18 thoughts on “Unabomber Memorial Ethics Explosions, 5/15-18/25 (PS: I’m Not Dead, but Thanks Neil, Ryan, Jon et al. for Worrying About Me…)

  1. Glad you’re back, Jack, and please do not feel obliged to respond to all the emails. Mine and I would think a lot of others, was expressing concern, and your showing up here (finally) is all the response we need.

  2. glad you’re back.
    however, just for future reference, doesn’t Grant live with you?

    if something were to happen to you, would Grant be able to get the word out?

    -Jut?

    • Grant now goes by Samantha, lives in a separate apartment (same house), and the service there was as dead as the service here. If we see each other once a week for more than 5 minutes, it’s unusual. Not my choice, but my love is unconditional, and I’m here if wanted or needed.

      • yes. I forgot the new name and barely remembered the former one (oh, yeah, that President).

        my point was, if it were not a power outage, and you were in trouble, would Samantha figure it out relatively quickly? (Or should we send the cops over every time you are late getting the open forum up?)

        -Jut

    • I thought about that but he’s mentioned that none of his relatives read EA and I doubt it would be a priority in the event of an emergency anyway.

      • sure, but I thought a relative living in the same building as he does might notice any inactivity on his part, like the failure to walk his dog.

        for goodness sake, as rumor has it, the residents of Konigsberg were concerned when Kant failed to take his daily constitutional for 3 days in a row. Turns out, he was merely binge-reading Rousseau’s Emile. But people noticed!

        -Jut

  3. #2: Where’s the proof that YOU aren’t just an evil AI that orchestrated this incident to switch places with Jack? I’m going to wait and see if you slip up.

    (Just in case that’s not the case, glad you’re back!)

  4. Welcome back Jack. I was a bit worried until I saw that others had already stepped in and confirmed that you are ok.
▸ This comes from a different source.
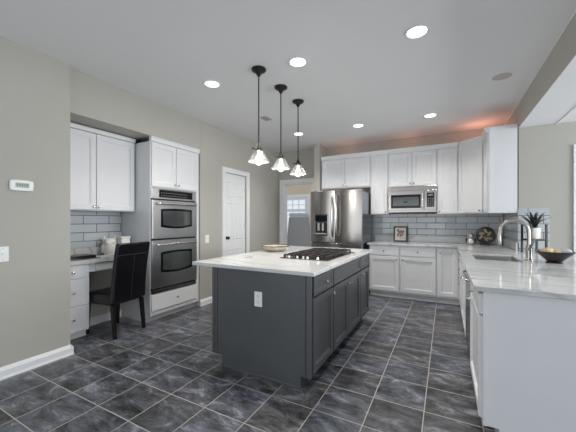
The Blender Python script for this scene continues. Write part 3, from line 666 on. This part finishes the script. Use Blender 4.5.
MB().box(-0.06, 0.02, -0.07, 0.03, 0.0362, 0.0367).build('cover_picture', 'bookpink', t)
tag(MB().box(-0.09, 0.09, -0.07, 0.07, 0, 0.012).build('notepad', 'paper', None, 0.002, loc=(-3.60, 2.06, 0.8627)), 'pale grey notepad lying on the desk in front of the owl', 'notepad')

# ------------------------------------------------------------------ things on the counters
# picture frame
t = thing('picture_frame', 'black framed flower print leaning on the tile backsplash', 'picture frame', (-0.721, 5.655, CT+0.0008)); 
t.rotation_euler = (math.radians(-7), 0, 0)
fw, fh = 0.118, 0.275
f_ = MB()
for (x0, x1, z0, z1) in ((-fw, fw, 0, 0.022), (-fw, fw, fh-0.022, fh), (-fw, -fw+0.022, 0.022, fh-0.022), (fw-0.022, fw, 0.022, fh-0.022)): f_.box(x0, x1, -0.02, 0, z0, z1)
f_.build('frame', 'black', t)
a = MB().box(-fw+0.022, fw-0.022, -0.008, -0.002, 0.022, fh-0.022).build('print', 'art', t)
q = MB()
for (x, z, r) in ((-0.02, 0.16, 0.028), (0.03, 0.13, 0.022), (0.0, 0.19, 0.02), (0.015, 0.175, 0.018)): q.prism([(x+r*math.cos(2*PI*i/10), z+r*math.sin(2*PI*i/10)) for i in range(10)], -0.0088, -0.0082, 'y')
q.build('printed_flower', 'artpink', a)
q = MB()
for (x, z, r) in ((-0.045, 0.12, 0.018), (0.04, 0.18, 0.02), (-0.04, 0.20, 0.02), (0.0, 0.11, 0.02)): q.prism([(x+r*math.cos(2*PI*i/8), z+1.4*r*math.sin(2*PI*i/8)) for i in range(8)], -0.0091, -0.0089, 'y')
q.build('printed_leaves', 'artgrey', a)
# silver bear figurine
t = thing('ornament', 'small silver animal figurine on the counter by the tile', 'figurine', (0.352, 5.56, CT+0.0008), 0)
MB().lathe([(0.045, 0), (0.064, 0.012), (0.070, 0.045), (0.060, 0.085), (0.036, 0.11), (0.003, 0.118)], seg=18).build('ornament_body', 'silver', t, smooth=True)
MB().ball((0, -0.008, 0.135), 0.046, 1.05, 1, 0.95).build('ornament_head', 'silver', t, smooth=True)
for x in (-1, 1):
    MB().ball((x*0.042, 0, 0.178), 0.018, 1, 0.6, 1).build('ear', 'silver', t, smooth=True)
    MB().ball((x*0.060, -0.03, 0.065), 0.02, 0.7, 0.8, 1.9).build('arm', 'black', t, smooth=True)
    MB().ball((x*0.018, -0.050, 0.146), 0.008).build('eye', 'black', t, smooth=True)
MB().ball((0, -0.055, 0.045), 0.035, 1, 0.6, 1.1).build('belly', 'ceramic', t, smooth=True)
# decorative plate
t = thing('decorative_plate', 'round dark plate with leaf pattern leaning in the counter corner', 'plate', (0.545, 5.50, CT+0.0008), -20)
hold = bpy.data.objects.new('plate_stand', MB().box(-0.06, 0.06, -0.05, 0.06, 0, 0.010).box(-0.06, -0.05, -0.05, -0.044, 0.010, 0.03).box(0.05, 0.06, -0.05, -0.044, 0.010, 0.03).box(-0.008, 0.008, 0.048, 0.056, 0.010, 0.12).build('tmp2', 'darkwood').data)
bpy.data.objects.remove(bpy.data.objects['tmp2']); COL.objects.link(hold); hold.parent = t
pl = MB().lathe([(0.05, 0.006), (0.06, 0.0), (0.11, -0.014), (0.132, -0.020), (0.136, -0.022), (0.132, -0.025), (0.108, -0.019), (0.06, -0.006), (0.002, -0.005)], (0, 0.0, 0.148), 'y', 32).build('dish', 'darkwood', t, smooth=True)
pl.rotation_euler = (math.radians(-9), 0, 0)
q = MB()
for a_, r in ((0.5, 0.055), (1.6, 0.07), (2.7, 0.06), (3.6, 0.065), (4.8, 0.055), (5.6, 0.07)):
    cx, cz = r*math.cos(a_), 0.148+r*math.sin(a_); o = []
    for i in range(10):
        g = 2*PI*i/10; lx, lz = 0.042*math.cos(g), 0.018*math.sin(g); o.append((cx+lx*math.cos(a_+0.6)-lz*math.sin(a_+0.6), cz+lx*math.sin(a_+0.6)+lz*math.cos(a_+0.6)))
    q.prism(o, -0.024, -0.008, 'y')
q.build('leaf_pattern', 'olive', pl)
# plant stand, pot and plant
PXS, PYS = 0.915, 4.43
t = thing('plant_stand', 'black square plant stand on the peninsula counter', 'stand', (PXS, PYS, CT+0.0008), 20)
hs = 0.080
for x in (-1, 1):
    for y in (-1, 1): MB().box(x*hs-0.009, x*hs+0.009, y*hs-0.009, y*hs+0.009, 0, 0.335).build('leg', 'black', t)
for x in (-1, 1): MB().box(x*hs-0.008, x*hs+0.008, -hs+0.0095, hs-0.0095, 0.145, 0.165).build('rail', 'black', t)
for y in (-1, 1): MB().box(-hs+0.0095, hs-0.0095, y*hs-0.008, y*hs+0.008, 0.145, 0.165).build('rail', 'black', t)
MB().box(-hs+0.0085, hs-0.0085, -0.01, 0.01, 0.1455, 0.1645).build('crossbar', 'black', t)
t = thing('potted_plant', 'dark spiky succulent in a white pot on the black stand', 'plant', (PXS, PYS, CT+0.1665))
MB().lathe([(0.052, 0), (0.060, 0.004), (0.068, 0.125), (0.066, 0.130), (0.060, 0.125), (0.055, 0.11), (0.003, 0.108)], seg=24).build('pot', 'ceramic', t, smooth=True)
MB().lathe([(0.0572, 0.109), (0.056, 0.114), (0.003, 0.118)], seg=18).build('soil', 'soil', t)
random.seed(3)
for i in range(17):
    a_ = i*2.399; tilt = 0.15+0.75*(i/17.0)**0.9; Lh = 0.17+0.08*random.random(); m = MB(); rs = []
    dx, dy = math.cos(a_), math.sin(a_)
    for k in range(6):
        s = k/5; r = Lh*s; ang = tilt*(0.55+0.6*s); px = r*math.sin(ang); pz = r*math.cos(ang); wd = 0.022*(1-s**2.2)*(0.7+0.6*s)+0.0012; th = 0.005*(1-s)+0.001
        cx, cy, cz = dx*px, dy*px, 0.116+pz
        rs.append([(cx-dy*wd, cy+dx*wd, cz+0.003), (cx-dx*th, cy-dy*th, cz-th), (cx+dy*wd, cy-dx*wd, cz+0.003), (cx+dx*th*0.3, cy+dy*th*0.3, cz+th)])
    m.rings(rs).build('leaf', 'leaf', t, smooth=True)
# black bowl with dried decor
t = thing('decorative_bowl', 'wide black footed bowl at the right end of the peninsula', 'bowl', (0.868, 3.49, CT+0.0008))
MB().lathe([(0.058, 0), (0.060, 0.006), (0.050, 0.012), (0.075, 0.035), (0.116, 0.075), (0.140, 0.098), (0.142, 0.102), (0.138, 0.104), (0.112, 0.082), (0.07, 0.046), (0.003, 0.038)], seg=36).build('bowl_wall', 'darkwood', t, smooth=True)
random.seed(11)
grp = 'dried decor balls in the black bowl'
# three pale woven balls and shells resting in the bowl
def deco(name, label, dx, dy, dz, r, mat, cat, sx=1, sy=1, sz=1):
    m = MB().ball((0, 0, 0), r, sx, sy, sz, 16, 10)
    for v_ in m.bm.verts: v_.co *= 1+0.13*random.uniform(-1, 1)
    return tag(m.build(name, mat, None, smooth=True, loc=(0.868+dx*0.92, 3.49+dy*0.92, CT+0.0008+dz)), label, cat)
deco('dried_flower', 'large tan dried flower at the left of the black bowl', -0.065, -0.02, 0.1005, 0.042, 'dried', 'dried flower', 1.15, 1, 0.75)
deco('dried_flower', 'tan dried flower in the middle of the black bowl', 0.012, 0.0, 0.088, 0.036, 'dried', 'dried flower', 1.1, 1, 0.8)
deco('dried_flower', 'small tan dried flower at the back of the black bowl', -0.03, 0.075, 0.104, 0.034, 'dried', 'dried flower', 1.1, 1, 0.75)
deco('seashell', 'pale grey shell at the right of the black bowl', 0.085, 0.0, 0.1045, 0.032, 'shell', 'shell', 1.3, 0.9, 0.7)

# ------------------------------------------------------------------ ceiling fixtures
def can_light(loc, label):
    t = thing('recessed_light', label, 'ceiling light', loc, 0, 'recessed ceiling lights')
    MB().lathe([(0.098, -0.0002), (0.100, -0.004), (0.094, -0.008), (0.078, -0.006), (0.072, -0.0012)], seg=32, cap0=False, cap1=False).build('trim_ring', 'trim', t, smooth=True)
    MB().lathe([(0.073, -0.0009), (0.073, -0.0022), (0.03, -0.004), (0.002, -0.0045)], seg=28).build('lens', 'lens', t)
    return t
cans = [((-2.266, 2.470), 'lit recessed ceiling light nearest the left wall, closest to the viewer'), ((-1.234, 2.510), 'lit recessed ceiling light between the pendant lamps and the largest ceiling light'), ((-0.202, 2.555), 'largest lit recessed ceiling light, upper right of the photo'),
        ((-2.250, 4.600), 'lit recessed ceiling light seen behind the third pendant rod'), ((-1.222, 4.640), 'lit recessed ceiling light in front of the refrigerator cabinets'), ((-0.194, 4.680), 'lit recessed ceiling light in front of the corner cabinet')]
c0 = can_light((cans[0][0][0], cans[0][0][1], ZC), cans[0][1])
for (x, y), lab in cans[1:]: dup(c0, (x, y, ZC), lab)
CAN_W = 78.0
for (x, y), lab in cans:
    d = bpy.data.lights.new('can_lamp', 'SPOT'); d.energy = CAN_W; d.spot_size = math.radians(125); d.spot_blend = 0.9; d.shadow_soft_size = 0.07; d.color = (1.0, 0.96, 0.90)
    o = bpy.data.objects.new('can_lamp', d); COL.objects.link(o); o.location = (x, y, ZC-0.012)
# speaker
t = thing('ceiling_speaker', 'round unlit ceiling speaker grille near the beam', 'speaker', (0.515, 3.750, ZC))
MB().lathe([(0.108, -0.0002), (0.110, -0.005), (0.100, -0.010), (0.086, -0.007)], seg=32, cap0=False, cap1=False).build('trim_ring', 'trim', t, smooth=True)
MB().lathe([(0.0865, -0.001), (0.0865, -0.0065), (0.04, -0.0085), (0.002, -0.009)], seg=28).build('grille', 'grille', t)
# air vent
t = thing('ceiling_vent', 'small rectangular ceiling air vent near the left wall', 'vent', (-2.33, 3.67, ZC))
v_ = MB().box(-0.055, 0.055, -0.085, -0.073, -0.008, -0.0003).box(-0.055, 0.055, 0.073, 0.085, -0.008, -0.0003).box(-0.055, -0.043, -0.073, 0.073, -0.008, -0.0003).box(0.043, 0.055, -0.073, 0.073, -0.008, -0.0003).build('frame', 'grille', t)
MB().box(-0.043, 0.043, -0.073, 0.073, -0.0015, -0.0003).build('backing', 'slot', t)
s_ = MB()
for i in range(5): s_.box(-0.038+i*0.017, -0.031+i*0.017, -0.073, 0.073, -0.006, -0.0016)
s_.build('louvers', 'grille', t)
# pendants
def pendant(loc, label):
    t = thing('pendant_lamp', label, 'pendant lamp', loc, 0)
    MB().lathe([(0.072, -0.0003), (0.074, -0.010), (0.066, -0.020), (0.050, -0.028), (0.034, -0.036), (0.024, -0.052), (0.016, -0.068), (0.009, -0.075)], seg=24).build('canopy', 'black', t, smooth=True)
    MB().lathe([(0.0065, -0.0755), (0.0065, -0.735)], seg=10).build('rod', 'bronze', t, smooth=True)
    MB().lathe([(0.009, -0.733), (0.013, -0.737), (0.014, -0.752), (0.022, -0.760), (0.026, -0.775), (0.036, -0.790), (0.042, -0.800), (0.042, -0.806), (0.03, -0.8065)], seg=20).build('fitter', 'bronze', t, smooth=True)
    MB().tube([(-0.030, -0.012, -0.783), (-0.055, -0.022, -0.783), (-0.066, -0.026, -0.783)], 0.004, 8, [0.004, 0.004, 0.007]).build('switch_key', 'bronze', t)
    MB().lathe([(0.040, -0.806), (0.044, -0.815), (0.092, -0.900), (0.104, -0.911), (0.106, -0.920), (0.103, -0.921), (0.099, -0.913), (0.088, -0.904), (0.040, -0.818), (0.036, -0.806)], seg=48, rib=0.012, cap0=False, cap1=False).build('shade', 'glass', t, smooth=False)
    MB().lathe([(0.013, -0.810), (0.014, -0.845), (0.028, -0.875), (0.035, -0.905), (0.030, -0.930), (0.016, -0.943), (0.002, -0.947)], seg=18).build('bulb', 'bulb', t, smooth=True)
    return t
pl_ = pendant((-1.635, 2.444, ZC), 'nearest of the three hanging glass pendants over the island')
dup(pl_, (-1.635, 2.890, ZC), 'middle of the three hanging glass pendants over the island')
dup(pl_, (-1.636, 3.330, ZC), 'farthest of the three hanging glass pendants over the island')
for y in (2.444, 2.890, 3.330):
    d = bpy.data.lights.new('pendant_glow', 'POINT'); d.energy = 7.0; d.shadow_soft_size = 0.03; d.color = (1.0, 0.92, 0.82)
    o = bpy.data.objects.new('pendant_glow', d); COL.objects.link(o); o.location = (-1.635, y, ZC-0.965)
# warm strip lights on top of the back cabinets
for x, y, e in ((-0.6, 5.60, 0.5), (0.45, 5.45, 1.6), (-1.7, 5.60, 0.4)):
    d = bpy.data.lights.new('cabinet_top_glow', 'POINT'); d.energy = e; d.shadow_soft_size = 0.12; d.color = (1.0, 0.42, 0.27)
    o = bpy.data.objects.new('cabinet_top_glow', d); COL.objects.link(o); o.location = (x, y, 2.60)

# ------------------------------------------------------------------ room beyond: tall grey chair
t = thing('armchair', 'tall backed grey upholstered chair in the room beyond the doorway', 'chair', (-3.02, 6.38, 0), 10)
MB().box(-0.27, 0.27, -0.30, 0.30, 0.30, 0.48).build('seat', 'greyfab', t, 0.04, smooth=True, seg=3)
bk = MB(); R_ = []
for i in range(9):
    s = i/8; z = 0.30+1.08*s; ww = 0.235+0.045*math.sin(PI*min(1, s*1.05)); R_.append([(-ww, -0.34, z), (ww, -0.34, z), (ww, -0.24, z), (-ww, -0.24, z)])
bk.rings(R_).build('backrest', 'greyfab', t, 0.03, smooth=True, seg=3)
MB().box(-0.235, 0.235, -0.335, -0.245, 1.385, 1.47).build('head_pillow', 'palefab', t, 0.03, smooth=True, seg=3)
for x in (-0.22, 0.22):
    for y in (-0.27, 0.25): MB().lathe([(0.016, 0), (0.024, 0.30)], (x, y, 0), 'z', 10).build('leg', 'legwood', t)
    I work in technology, supporting the local school districts financial software, and although I think the benefits of computers outweigh the costs overall, I’m not willing to put that claim closer than 55%. The ability to store massive amounts of data is a trap. The ability to automate a number of menial tasks is very useful.

  5. Welcome back. You know that you had a lot of us quite worried.
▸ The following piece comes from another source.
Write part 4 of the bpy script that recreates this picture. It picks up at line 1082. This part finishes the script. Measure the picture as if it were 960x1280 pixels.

    I was heartened to see that there were several folks able to step up and make sure there was nothing physically awry with you.

    In case you don’t know it, EA going dark would leave a big gap in a lot of people’s lives.

    Re: 7) I do wonder on occasion just what Trump and especially the GOP think we elected them to do. There is a time bomb ticking away in the tax code whose fuse was lit in 2017. If that does not get handled properly, it is going to be more like 1929 for Republicans.

    I love a lot of what the administration is doing. I am apprehensive about the tariffs. But they have a generational chance to fix the tax code, or at least make it better. If they don’t do that, it all goes to waste.

  6. Great to see you back online, Jack!

    I’m honestly a little surprised because I’ve been FiOS customer in Fairfax for over 20 years, and its reliability is one of the things I find most remarkable. It’s not like I’ve had NO outages over the years, but when I have it’s most often been measured in hours rather than days.

    Now your experience with the customer support line, on the other hand, doesn’t surprise me at all. Once upon a time I was due a Visa gift card as a bonus for an upgrade in service, and it took me 6 months and half-again as many calls before I actually got it. Verizon is SUPER-guilty of what I call “hiding behind the big company” where a small amount of incompetence gets magnified by the less-than-zero motivation to correct a mistake or take any kind of responsibility–let alone maybe expedite things rather than drag their feet in such situations. Any sort of actual apology would probably cause the Moon to crash into the Earth, annihilating all of humanity.

    Instead, I think I’m expected to be grateful that they’re doing me the huge of favor of taking my money and doing business with me.